SOLAR IS THE NEW CHEAPEST SOURCE OF POWER

Developing countries in particular are able to sell solar power for half the cost or generating electricity from coal.

For new power plants built from scratch, solar is rapidly becoming the cheapest energy source in many parts of the world, according to data collected by the global research organization Bloomberg New Energy Finance.

 


The BNEF report looks at the costs of new energy capacity in 58 emerging-market economies in Asia, Africa and Latin America, including countries such as China, India and Mexico. It found that the price of solar dropped from $6 million per megawatt in 2010 to $1.65 million per MW in the first quarter of 2016. For the first time, solar plants are now slightly less expensive to build than wind power ($1.66 million per MW). Those numbers represent the complete cost of building an energy project on an installed per-MW basis.

As a result of the drop in solar costs, in countries such as India and Chile, solar power is now being offered to users at about half the price of coal per MW/hour.

Solar costs are dropping in part because because solar panels are becoming less and less expensive to manufacture, and it's easier to install large numbers of them than to build wind farms or plants that burn fossil fuel, according to a recent Fortune article.

"Solar prices are dropping everywhere, so this isn't an emerging market-only trend," Ethan Zindler, head of U.S. policy analysis at BNEF, said in an email. "Still, it is notable that in these countries where financing can be harder to secure, solar is now very much in the running with wind and often with coal or gas."

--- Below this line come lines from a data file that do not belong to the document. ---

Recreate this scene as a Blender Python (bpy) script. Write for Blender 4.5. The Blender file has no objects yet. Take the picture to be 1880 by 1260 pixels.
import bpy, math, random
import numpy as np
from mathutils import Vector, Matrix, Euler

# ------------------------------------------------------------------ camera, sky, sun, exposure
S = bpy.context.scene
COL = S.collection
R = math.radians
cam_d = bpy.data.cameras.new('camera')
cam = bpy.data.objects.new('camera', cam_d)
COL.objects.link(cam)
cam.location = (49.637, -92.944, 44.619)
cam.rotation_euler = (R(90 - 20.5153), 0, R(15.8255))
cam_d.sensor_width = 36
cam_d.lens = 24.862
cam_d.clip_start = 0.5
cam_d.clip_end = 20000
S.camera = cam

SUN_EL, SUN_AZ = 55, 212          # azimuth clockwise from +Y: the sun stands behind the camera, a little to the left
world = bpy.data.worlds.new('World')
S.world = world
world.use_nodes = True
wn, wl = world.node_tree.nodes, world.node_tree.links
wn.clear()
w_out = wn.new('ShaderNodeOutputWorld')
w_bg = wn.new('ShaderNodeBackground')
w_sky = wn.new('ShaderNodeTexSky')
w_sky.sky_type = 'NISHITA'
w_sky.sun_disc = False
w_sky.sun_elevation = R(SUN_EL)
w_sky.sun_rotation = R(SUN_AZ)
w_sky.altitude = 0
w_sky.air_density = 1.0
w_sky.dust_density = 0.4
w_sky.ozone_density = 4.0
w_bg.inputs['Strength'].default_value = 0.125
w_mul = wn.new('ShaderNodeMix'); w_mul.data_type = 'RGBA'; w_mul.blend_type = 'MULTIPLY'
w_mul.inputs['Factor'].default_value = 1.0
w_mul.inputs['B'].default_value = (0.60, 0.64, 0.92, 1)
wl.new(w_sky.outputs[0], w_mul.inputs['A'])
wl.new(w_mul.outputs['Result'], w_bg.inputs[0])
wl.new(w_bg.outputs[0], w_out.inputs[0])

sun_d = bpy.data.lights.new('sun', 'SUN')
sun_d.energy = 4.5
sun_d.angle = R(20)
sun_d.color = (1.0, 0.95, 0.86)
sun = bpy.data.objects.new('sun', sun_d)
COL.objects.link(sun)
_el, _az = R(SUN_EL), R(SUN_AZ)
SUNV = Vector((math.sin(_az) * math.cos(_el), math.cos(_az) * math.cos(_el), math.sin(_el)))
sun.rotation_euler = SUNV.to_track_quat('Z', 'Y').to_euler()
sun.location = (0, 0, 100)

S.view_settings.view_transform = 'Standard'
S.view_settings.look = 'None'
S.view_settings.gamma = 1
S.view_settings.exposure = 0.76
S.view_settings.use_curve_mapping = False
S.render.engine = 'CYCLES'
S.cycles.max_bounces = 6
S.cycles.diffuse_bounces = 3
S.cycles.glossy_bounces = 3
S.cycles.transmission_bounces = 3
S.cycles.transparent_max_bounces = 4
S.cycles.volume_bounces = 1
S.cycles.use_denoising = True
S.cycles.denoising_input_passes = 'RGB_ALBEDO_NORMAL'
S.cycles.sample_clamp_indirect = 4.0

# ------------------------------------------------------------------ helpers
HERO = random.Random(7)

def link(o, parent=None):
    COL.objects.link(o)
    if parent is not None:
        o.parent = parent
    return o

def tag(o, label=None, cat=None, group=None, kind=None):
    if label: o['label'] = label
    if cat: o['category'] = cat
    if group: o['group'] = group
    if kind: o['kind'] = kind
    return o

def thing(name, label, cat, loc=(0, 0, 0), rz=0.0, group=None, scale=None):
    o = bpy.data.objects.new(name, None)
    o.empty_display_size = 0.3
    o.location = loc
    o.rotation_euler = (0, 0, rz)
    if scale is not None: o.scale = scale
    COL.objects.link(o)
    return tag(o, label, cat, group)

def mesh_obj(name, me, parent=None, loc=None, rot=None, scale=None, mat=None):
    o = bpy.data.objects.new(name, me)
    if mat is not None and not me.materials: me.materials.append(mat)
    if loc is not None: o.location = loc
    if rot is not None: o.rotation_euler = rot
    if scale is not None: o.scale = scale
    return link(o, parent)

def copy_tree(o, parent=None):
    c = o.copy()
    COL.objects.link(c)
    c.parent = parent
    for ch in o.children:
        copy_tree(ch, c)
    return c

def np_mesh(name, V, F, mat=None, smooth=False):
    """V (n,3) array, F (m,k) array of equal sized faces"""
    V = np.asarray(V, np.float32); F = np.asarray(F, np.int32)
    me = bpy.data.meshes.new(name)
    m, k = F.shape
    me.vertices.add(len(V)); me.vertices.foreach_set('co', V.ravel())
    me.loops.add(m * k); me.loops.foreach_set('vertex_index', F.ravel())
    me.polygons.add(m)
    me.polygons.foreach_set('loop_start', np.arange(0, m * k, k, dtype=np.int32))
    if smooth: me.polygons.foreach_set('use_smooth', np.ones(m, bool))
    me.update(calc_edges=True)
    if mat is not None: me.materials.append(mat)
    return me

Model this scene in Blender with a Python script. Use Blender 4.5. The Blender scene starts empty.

Solar is most competitive in countries that have "exceptionally sunny conditions," Zinder said. Many parts of Asia, Africa and Latin America rank high in direct normal irradiation, a measure of their potential to generate electricity from the sun.

Zinder said that costs also are dropping because companies are looking to establish themselves in markets where there is ample potential for growth.

In terms of the impact on greenhouse gas emissions, the report notes that both India and China (two of the four top CO2 producers along with United States and EU) have committed to reductions relative to GDP, which actually would allow them to increase their emissions significantly and still technically meet goals laid out in the 2015 Paris climate treaty.

In the U.S., and Europe, which have areas where the sunlight isn't as strong, solar is still coming in behind wind, cost-wise. Both sources are cheaper to build new than coal or nuclear but still have a long way to go to catch up with natural gas, according to U.S. Energy Information Administration data.

"As for the US, we've already seen certain places here where wind power is the lowest-cost supplier of power," Zindler wrote." Most often, this is in parts of the country with the very strongest winds and where projects can produce in excess of 50% of the time. Oklahoma and west Texas are regions where this is most prevalent."